Foolish Elk's Story of the Battle, #2
A Brule Sioux's account of the Battle of the Little Bighorn

From the Ponca City News, September 11, 1927.

Note

SPOTTED CALF CUSTER'S SLAYER, AGED INDIAN EYEWITNESS SAYS

Sioux warrior Kills TwoMitchell, S. D. -- Out of a mass of contradictory story and legend, Foolish Elk, Brule Sioux Indian and an eyewitness of the death of General George A. Custer, has emerged to name Spotted Calf, Santee member of Chief Inkpaduta's band, as the real slayer of the cavalry leader at the battle of the Little Big Horn.

Foolish Elk, 80 years old now and blind, unable to read or speak the English language, unaware of the long controversy over Custer's death, has told his story to William J. Bordeaux, federal Indian interpreter for the United States district attorney at Sioux Falls, S. D., who presents the new version of the slaying in a copyrighted article in the Mitchell Republican.

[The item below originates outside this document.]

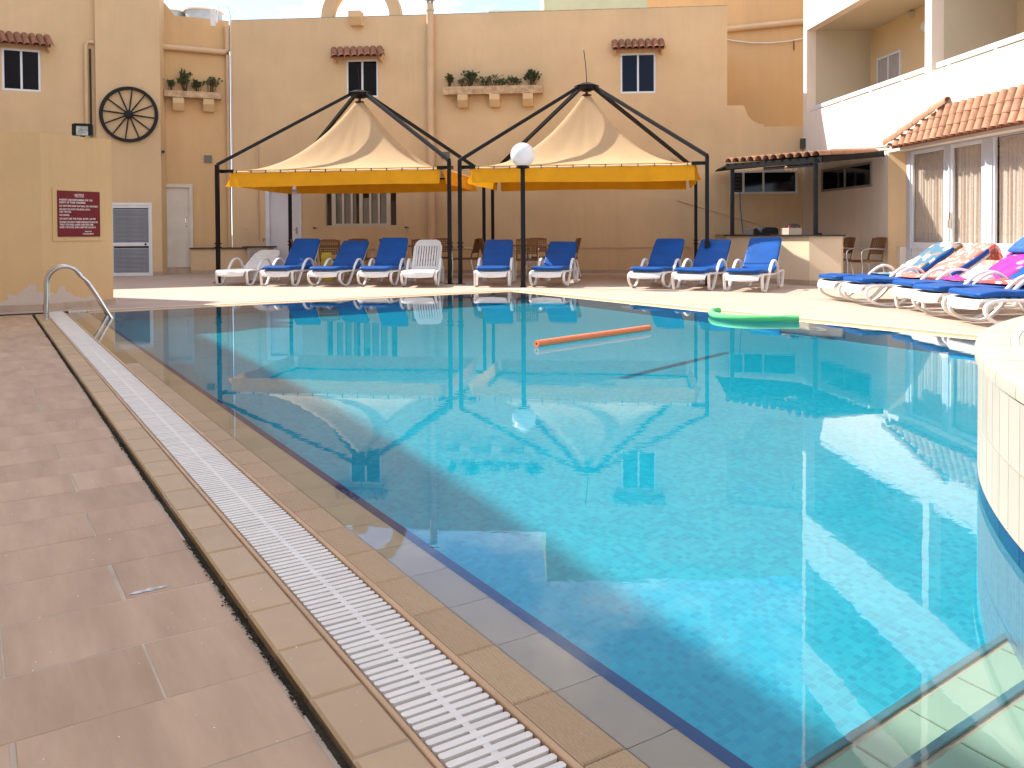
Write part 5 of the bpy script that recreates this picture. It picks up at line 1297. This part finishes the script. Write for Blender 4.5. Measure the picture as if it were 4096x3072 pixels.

For Bordeaux, himself a quarter-blood Brule Sioux, the evidence of the old Indian culminates a long effort to discover Custer's actual slayer. The effort was begun by Bordeaux's father, Louis, now, dead, long an Indian trader.

Custer was slain, Foolish Elk says, early in the battle; and the famous painting by Frederick Remington, "Custer's Last Stand" which pictures the cavalry leader, with his locks flying, standing alone in the midst of a circle of howling, riding Indians is in error.

The Indian's tale, as set down by Bordeaux, relates that Foolish Elk had been wounded in a battle against General Crook in 1865 just eight days before the battle of the Little Big Horn, and that when Custer's cavalry charged the Indian villages Foolish Elk sat in the door of his wigwam, saw Custer and one or two officers cut off from his troops, and saw Spotted Calf, the Santee, a survivor of the Santee massacre of 1863 in Minnesota, fell the cavalry general with one blow of his tomahawk.

The statement that Spotted Calf was Custer's slayer stands undisputed among the Sioux, Bordeaux declares.

In substantiation he has among several statements one made by Crazy Horse on that chief's deathbed in 1877, in the presence of his father:

"No one could identify Custer in the excitement of the battle. But we disposed of the leaders in a very short time and if he was unfortunate enough to be one of the groups in the lead he was one of the first to fall."

Bordeaux's conclusion is that doubt no longer exists that Custer was one of the first to fall and that the Sioux, know rightly who killed him: Spotted Calf, the Santee, avenging a massacre of his own people 13 years earlier. [Note: The eye-witness record indicates that Custer was killed at the beginning of the battle by White Cow Bull. See Who Killed Custer -- The Eye-witness Answer for more info.]

NOTE:

There were two warriors named Foolish Elk at the Battle of the Little Bighorn, one an Oglala and the other a Brule. Here is another account of the Battle of the Little Bighorn by the Brule Sioux warrior Foolish Elk.

The Seventh Cavalty officer Foolish Elk described seeing Spotted Calf kill right across the river from the village, at the outset of the Custer Fight, could conceivably have been Custer, or perhaps the Ney York Herald correspondent Mark Kellogg.